Asıl sıçrama, 1986 yılında Voyager 2 uzay aracının Uranüs’ün yanından geçmesiyle yaşandı. Voyager’ın aktardığı veriler sayesinde, daha önce bilinmeyen 10 uydu birden tanımlandı. Böylece Uranüs’ün uydularının sayısı bir anda 15’e çıktı. O dönemde yapılan analizler, gezegenin çevresinde çok daha fazla sayıda küçük uydunun olabileceğine de işaret ediyordu. Sonraki yıllarda hem yer tabanlı teleskoplarla hem de Hubble Uzay Teleskobu’nun katkısıyla bu sayı 27’ye kadar çıktı. Ancak bundan sonra uzunca bir süre yeni bir keşif yapılamadı. Tam 21 yıl sonra, geçtiğimiz yıl 28. uydu tespit edildi ve şimdi de JWST’nin gözlemleriyle 29. uydu kayıtlara geçti.
Uranüs’e en yakın üçüncü uydu
Bu yeni uydu, Uranüs’ten yaklaşık 56.000 kilometre uzaklıkta, gezegenin ekvatoruna yakın, oldukça düzenli bir yörünge izliyor. Gözlemler, Ophelia ile Bianca uydularının yörüngeleri arasında konumlandığını gösteriyor. Bu özelliğiyle Uranüs’e en yakın üçüncü uydu olarak öne çıkıyor. Çapının yaklaşık 10 kilometre olduğu tahmin edilen uydunun, Voyager 2 tarafından tespit edilememiş olması büyüklüğüne ve düşük parlaklığına bağlanıyor. Bilim insanları, bu kadar düzenli bir yörüngenin, uydunun Uranüs’ün yakın çevresinde oluştuğuna işaret ettiğini düşünüyor.

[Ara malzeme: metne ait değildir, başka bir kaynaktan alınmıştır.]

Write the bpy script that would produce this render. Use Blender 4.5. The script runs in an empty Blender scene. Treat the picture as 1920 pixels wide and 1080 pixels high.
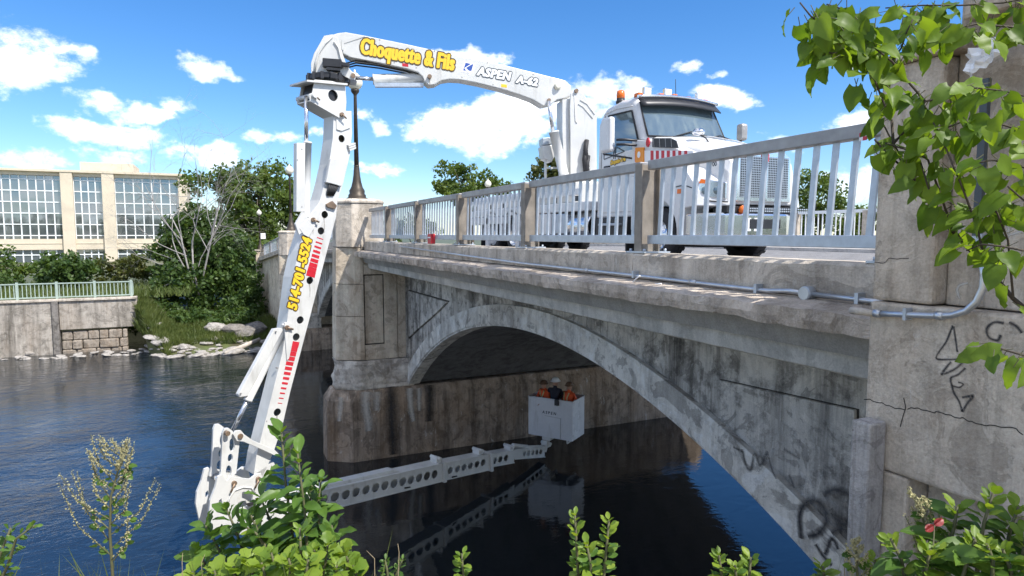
import bpy, bmesh, math, random
import numpy as np
from mathutils import Vector, Matrix, noise as mnoise
from mathutils.geometry import tessellate_polygon
R = math.radians
random.seed(7)
S = bpy.context.scene
COL = S.collection

# ------------------------------------------------------------------ camera
F_PX = 1200.0                                   # focal length in pixels of the 1920 wide photograph
PITCH = math.atan(100 / F_PX)
HEAD = math.atan2(550, F_PX / math.cos(PITCH))   # the bridge axis runs this far left of the view
SA, CA = math.sin(HEAD), math.cos(HEAD)
cd = bpy.data.cameras.new('camera'); cam = bpy.data.objects.new('camera', cd); COL.objects.link(cam)
cd.sensor_width = 36; cd.lens = 36 * F_PX / 1920; cd.clip_start = 0.05; cd.clip_end = 6000
S.camera = cam
_r = Vector((SA, CA, 0)); _f = Vector((-CA, SA, 0))
_fw = _f * math.cos(PITCH) + Vector((0, 0, -math.sin(PITCH)))
_up = _r.cross(_fw)
cam.matrix_world = Matrix(((_r.x, _up.x, -_fw.x, 0), (_r.y, _up.y, -_fw.y, 0), (_r.z, _up.z, -_fw.z, 0), (0, 0, 0, 1)))

# ------------------------------------------------------------------ light
SUN_D = Vector((0.76, 0.44, 1.15)).normalized()  # towards the sun
sun_el = math.asin(SUN_D.z)
ld = bpy.data.lights.new('sun', 'SUN'); ld.energy = 2.0; ld.angle = R(0.53); ld.color = (1, 0.955, 0.88)
lo = bpy.data.objects.new('sun', ld); COL.objects.link(lo)
lo.rotation_euler = (-SUN_D).to_track_quat('-Z', 'Y').to_euler()
W = bpy.data.worlds.new('World'); S.world = W; W.use_nodes = True
S.view_settings.view_transform = 'Standard'; S.view_settings.look = 'None'
S.view_settings.exposure = 1.75; S.view_settings.gamma = 1.0; S.view_settings.use_curve_mapping = False
S.cycles.max_bounces = 6; S.cycles.diffuse_bounces = 3; S.cycles.glossy_bounces = 3; S.cycles.transmission_bounces = 3; S.cycles.transparent_max_bounces = 8
S.cycles.use_denoising = True; S.cycles.use_adaptive_sampling = True; S.cycles.adaptive_threshold = 0.02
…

James Webb’in bu keşfi, sadece yeni bir uyduyu ortaya çıkarmakla kalmadı, aynı zamanda Uranüs sistemi içindeki daha küçük uyduların varlığına dair ipuçlarını da güçlendirdi. SETI Enstitüsü’nden Dr. Matthew Tiscareno, Uranüs’ün alışılmadık derecede çok sayıda iç uyduya sahip olduğunu ve bu küçük uyduların gezegenin halkalarıyla karmaşık ilişkiler içinde olduğunu belirtiyor. Bu durumun, Uranüs’ün uydu ve halka sistemleri arasında net bir sınır çizmenin zor olduğu, dinamik ve karmaşık bir geçmişe sahip olduğunu gösterdiğini ifade ediyor.

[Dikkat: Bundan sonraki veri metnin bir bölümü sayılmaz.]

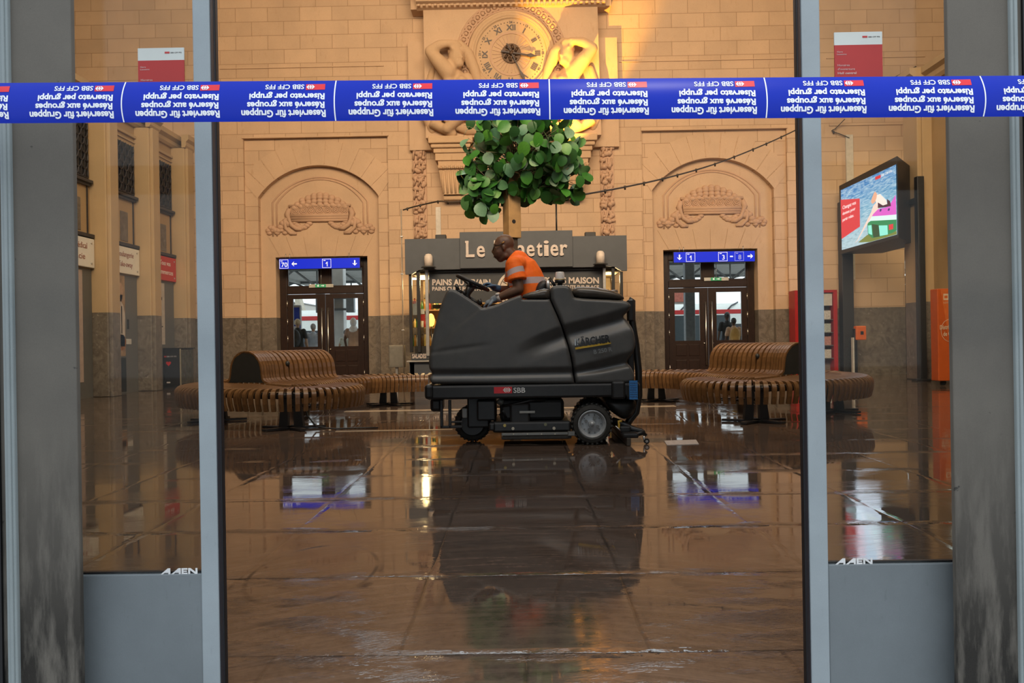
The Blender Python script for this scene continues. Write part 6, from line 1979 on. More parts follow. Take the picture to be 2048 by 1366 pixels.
# near arm / far arm joints
sh_n, el_n, wr_n = D(1029, 530, -.19), D(1038, 579, -.235), D(991, 598, -.19)
sh_f, el_f, wr_f = D(1027, 531, .18), D(1026, 583, .21), D(994, 577, .12)
q = MB()
q.limb([D(1063, 606), D(1061, 585), D(1049, 552), D(1039, 532)], [0.155, 0.150, 0.155, 0.12], flat=1.15, up=(1, 0, -0.3))   # trunk
q.limb([D(1037, 529), D(1026, 514), D(1015, 503)], [0.068, 0.062, 0.064])                 # neck
q.ell(D(1008.5, 488), (0.098, 0.074, 0.088), rot=Euler((0, math.radians(-28), 0)))         # skull
q.ell(D(1000.5, 501), (0.068, 0.064, 0.090), rot=Euler((0, math.radians(20), 0))); q.ell(D(1006, 505), (0.062, 0.060, 0.060))            # face block
q.limb([D(1012, 511, -.03), D(1001, 518.5, 0)], [0.036, 0.030]); q.limb([D(1012, 511, .03), D(1001, 518.5, 0)], [0.036, 0.030])   # jaw
q.ell(D(999.5, 519), (0.026, 0.026, 0.022))                                                 # chin
q.limb([D(990, 494), D(987.5, 499.5), D(986.3, 503.5)], [0.011, 0.014, 0.017]); q.ell(D(988.5, 504.5, -.012), 0.010); q.ell(D(988.5, 504.5, .012), 0.010)   # nose
q.ell(D(990.5, 510.2), (0.016, 0.026, 0.009)); q.ell(D(991.8, 513.3), (0.016, 0.024, 0.010))       # lips
q.ell(D(991.5, 489.5), (0.020, 0.055, 0.014))                                                       # brow
for s in (-1, 1):
    q.ell(D(1007.5, 495, s * .073), (0.015, 0.009, 0.027), rot=Euler((0, math.radians(-12), 0)))       # ears
    q.ell(D(1007.8, 499.5, s * .072), (0.009, 0.008, 0.010)); q.ell(D(990.8, 495.5, s * .030), (0.014, 0.018, 0.012))
    q.ell(D(997, 503.5, s * .036), (0.032, 0.026, 0.034))
for sh, el, wr in ((sh_n, el_n, wr_n), (sh_f, el_f, wr_f)):
    q.limb([sh, sh.lerp(el, .5), el], [0.066, 0.056, 0.046]); q.limb([el, el.lerp(wr, .35), wr], [0.047, 0.047, 0.031])
# thighs and shins down to the footwell
for s in (-1, 1):
    q.limb([D(1060, 612, s * .10), D(1008, 622, s * .13), D(990, 690, s * .12)], [0.095, 0.065, 0.045])
q.build('body', M_dskin, dr, remesh=0.0075, relax=3)


def hand(q, wr, dirv, palm_n, curl, spread=1.0):
    """palm with four bent fingers and a thumb; dirv points to the knuckles, palm_n out of the palm"""
    dirv = dirv.normalized(); pn = (palm_n - dirv * palm_n.dot(dirv)).normalized(); sd = dirv.cross(pn)
    q.limb([wr, wr + dirv * 0.035, wr + dirv * 0.085], [0.030, 0.036, 0.040], flat=0.55, up=sd)
    for k, L in enumerate((0.072, 0.082, 0.077, 0.060)):
        o = wr + dirv * 0.088 + sd * (0.0285 - 0.019 * k); a = 0.0; pts = [o]
        for j, f in enumerate((.45, .32, .23)):
            a += curl * (0.8, 1.1, 0.9)[j]; pts.append(pts[-1] + (dirv * math.cos(a) + pn * math.sin(a)) * L * f)
        q.limb(pts, [0.0105, 0.0100, 0.0095, 0.0085], 8)
    o = wr + dirv * 0.028 + sd * 0.030
    q.limb([o, o + sd * 0.024 + dirv * 0.026 + pn * 0.012, o + sd * 0.026 + dirv * 0.052 + pn * 0.028, o + sd * 0.016 + dirv * 0.070 + pn * 0.042], [0.016, 0.014, 0.0115, 0.0095], 8)


rim_pt = swc + u * R_ * 0.94 + v * (-.0) + v * 0.05
q = MB(); wf = D(992, 577, .12)
kn = D(973, 567, .09)
hand(q, wf, kn - wf, Vector((-0.25, -0.25, -1)), 0.55)
q.limb([wr_f + (el_f - wr_f).normalized() * 0.02, wf + (kn - wf).normalized() * .02], [0.036, 0.033])
q.build('glove', mat('glove_blue', (0.035, 0.085, 0.155), 0.55, var=0.2, scale=30), dr, remesh=0.0055, relax=2)
q = MB(); kn2 = D(976, 605, -.17)
hand(q, wr_n, kn2 - wr_n, Vector((0.1, 0.35, -1)), 0.5)
q.limb([wr_n + (el_n - wr_n).normalized() * 0.012, wr_n + (kn2 - wr_n).normalized() * .02], [0.037, 0.036])
q.build('glove', mat('glove_grey', (0.17, 0.205, 0.24), 0.55, var=0.2, scale=30), dr, remesh=0.0055, relax=2)
ax_ = (el_n - wr_n).normalized()
q = MB(); q.tube([wr_n + ax_ * 0.018, wr_n + ax_ * 0.046], 0.041, 18); q.ell(wr_n + ax_ * 0.032 + Vector((-.012, -.03, .028)), (0.02, 0.016, 0.014)); q.build('wristwatch', mat('watch_pale', (0.50, 0.46, 0.42), 0.35), dr, smooth=True)
# shirt body, sleeves, collar
torso_ax = D(1046, 545) - D(1063, 600)
q = MB()
q.limb([D(1061, 592), D(1059, 578), D(1049, 553), D(1041, 534), D(1036, 524)], [0.172, 0.172, 0.168, 0.150, 0.112], 18, flat=1.18, up=(1, 0, -0.35))
q.limb([D(1035, 529, -.17), D(1038, 526, 0), D(1035, 529, .17)], [0.078, 0.090, 0.078])
sh = q.build('shirt', shirt_mat('hi_vis_torso', [(D(1058, 563.5), D(1049, 535) - D(1059, 566) + Vector((0.035, 0, 0)), 0.030)]), dr, remesh=0.010, relax=3)
for shp, elp, nm in ((sh_n, el_n, 'near'), (sh_f, el_f, 'far')):
    d_ = (elp - shp); e_ = shp + d_ * 0.62
    q = MB(); q.tube([shp - d_ * .12, shp + d_ * .05, shp + d_ * .35, e_, e_ + d_ * .02], [0.06, 0.080, 0.082, 0.090, 0.082], 18); q.ell(shp - d_ * .02, 0.080)
    q.build('sleeve', shirt_mat('hi_vis_sleeve_' + nm, [(shp + d_ * 0.30, d_ + Vector((0.03, 0, 0.02)), 0.026)]), dr, remesh=0.008, relax=2)
q = MB(); cpts = []
cn = D(1030.5, 516); cd = (D(1026, 512) - D(1040, 531)).normalized(); ca = Vector((0, 1, 0)); cb = cd.cross(ca)
r0 = [cn - cd * .025 + (ca * math.cos(a) * .092 + cb * math.sin(a) * .090) for a in [2 * PI * k / 20 for k in range(20)]]
r1 = [cn + cd * .012 + (ca * math.cos(a) * .080 + cb * math.sin(a) * .080) for a in [2 * PI * k / 20 for k in range(20)]]
r2 = [cn + cd * .010 + (ca * math.cos(a) * .075 + cb * math.sin(a) * .075) for a in [2 * PI * k / 20 for k in range(20)]]
q.loft([r0, r1, r2], False); q.build('collar', shirt_mat('hi_vis_collar', []), dr)
q = MB()
for s in (-1, 1): q.limb([D(1060, 608, s * .10), D(1010, 620, s * .13), D(992, 680, s * .12)], [0.115, 0.088, 0.07])
q.limb([D(1064, 600, -.05), D(1064, 600, .05)], [0.15, 0.15]); q.build('trousers', shirt_mat('hi_vis_trousers', []), dr, remesh=0.015, relax=2)
for s in (-1, 1):
    q = MB(); q.limb([D(990, 705, s * .12), D(980, 716, s * .12), D(966, 718, s * .125)], [0.05, 0.045, 0.035]); q.build('shoe', M_black, dr, remesh=0.012)
# spectacles and close cropped hair
M_gl = mat('spectacle_frame', (0.02, 0.014, 0.012), 0.3); M_gold = mat('spectacle_gold', (0.55, 0.34, 0.08), 0.3, 0.7)
q = MB()
for s in (-1, 1):
    c = D(987.2, 496.5, s * .036)
    q.tube([c + Vector((0.006 * math.sin(a), 0.028 * math.cos(a), 0.019 * math.sin(a))) for a in [2 * PI * k / 16 for k in range(16)]], 0.004, 6, closed=True)
    q.tube([c + Vector((0, s * .028, .01)), D(998, 490, s * .075), D(1008, 483.5, s * .080)], 0.0038, 6)
q.tube([D(986.8, 495, -.01), D(986.8, 495, .01)], 0.004, 6); q.build('spectacles', M_gl, dr, smooth=True)
for s in (-1, 1):
    q = MB(); q.tube([D(1003, 486.6, s * .0815), D(1009, 483.0, s * .0825)], 0.0042, 6); q.build('spectacle_tip', M_gold, dr)

# ------------------------------------------------------------------ glass sliding doors in the foreground
def painted_metal(name, base, chips=True):
    t = NT(name); p = t.pos(); x, y, z = t.sep(p)
    n = t.noise(5, p, 6, 0.6); g = t.noise(420, p, 2, 0.5); s_ = t.noise(60, t.comb(x, y, t.math('MULTIPLY', z, .25)), 5, .7)
    c = t.mix(t.rng(n, 0.3, 0.7), (base[0] * .90, base[1] * .90, base[2] * .90), (base[0] * 1.08, base[1] * 1.08, base[2] * 1.08))
    c = t.mix(t.rng(s_, 0.62, 0.75, 0, .35), c, (base[0] * .55, base[1] * .57, base[2] * .55))
    if chips: c = t.mix(t.rng(t.noise(150, p, 3, .7), 0.73, 0.76, 0, .8), c, (0.72, 0.74, 0.75))
    c = t.mix(t.rng(g, 0.3, 0.7, 0, .14), c, (base[0] * .6, base[1] * .6, base[2] * .6))
    t.set(c, t.rng(n, .3, .7, .38, .52), spec=0.3); t.bump(g, 0.08, 0.001)
    return t.m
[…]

Yeni keşfedilen uydu, Uranüs’ün büyük uydularından biri olan Miranda’nın yörüngesinin bile içinde yer alıyor. Bu konumuyla, sistemde bilinen en iç yörüngelerden birinde dönen 14. küçük uydu olarak sınıflandırıldı. Şu ana kadar tanımlanmış diğer iç uydulardan bile daha küçük olması, Uranüs çevresinde hâlâ keşfedilmeyi bekleyen başka cisimlerin olabileceği ihtimalini gündeme getiriyor.
NASA’dan Dr. Maryame El Moutamid, Şubat ayında James Webb tarafından alınan 40 dakikalık gözlem verilerinde, bir noktanın net şekilde hareket ettiğinin saptandığını ve bunun güçlü bir kanıt olarak değerlendirildiğini belirtiyor. Her ne kadar keşif henüz bilimsel hakem sürecinden geçmemiş olsa da, veriler ışığında ciddiye alınması gereken bir bulgu olduğu ifade ediliyor.
Uranüs’ün şimdiye dek bilinen uydularına, genellikle Shakespeare’in oyunlarındaki karakterlerin ya da Alexander Pope’un bir şiirindeki figürlerin isimleri verilmişti. Yeni uydunun da bu geleneği sürdürmesi bekleniyor. Ancak bazı bilim insanları, halkalara bu kadar yakın bir konumda yer alması ve etkileşim potansiyeli nedeniyle, esprili bir şekilde bu kez bir Tolkien karakterinin adının düşünülebileceğini dile getiriyor.